吉田修一は全日空の機内誌に長いこと連載していたらしい。最近は飛行機に乗ることがまったくなかったから知らなかった。これはその連載が本になったもの。

小説しか読んだことがなかった作家がどんなエッセイを書くのか、興味があったのだけど、拍子抜けするぐらい明るい文章だった。あんなに深刻な小説を書く人なのに。まぁ飛行機の機内誌だから暗い話は似合わないよね…。それと、取材のためもあるのかもしれないが、けっこう贅沢なことをしてらっしゃるのだなぁと、これも小説の雰囲気と違っていて意外だった。

機内誌だからハワイの話も出る。ハワイにはいろんな島があるが、オアフ島のワイキキ(ハワイの玄関みたいなところだ)はハワイ初心者をおおらかに受け入れてくれるところだという話。たしかにそうなんだよね。すごく俗っぽい場所だけど、誰でも「知らない国に来た」という気おくれを感じないで過ごせる場所なのだ。わたしも案外ワイキキが好き。

居酒屋について、「鼻が利く」人がいるというのも納得だった。その人がいると、「面倒だからそのへんのところにテキトーに入ろう」ではなく、必ずおいしい店に連れていってもらえる。そういう人がいるものだ。そして、そういう人はなぜか早足である。これも同感。
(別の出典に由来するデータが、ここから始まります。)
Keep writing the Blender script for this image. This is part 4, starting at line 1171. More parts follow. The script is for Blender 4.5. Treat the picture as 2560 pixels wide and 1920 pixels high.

長い時間をかけて頑張っていた仕事がやっと終わったとき、それまでは「あれをやろう」などと楽しみにしていたくせに、いざその仕事が終わってしまうと案外ポカーンとして、「大してやりたくない」のだ。これもあるある。

あとはTVの「猫メンタリー」に登場した猫の金ちゃん、銀ちゃんの話。TVではクールに見えた吉田さんなのに、この本では猫にベタベタなのも意外でした。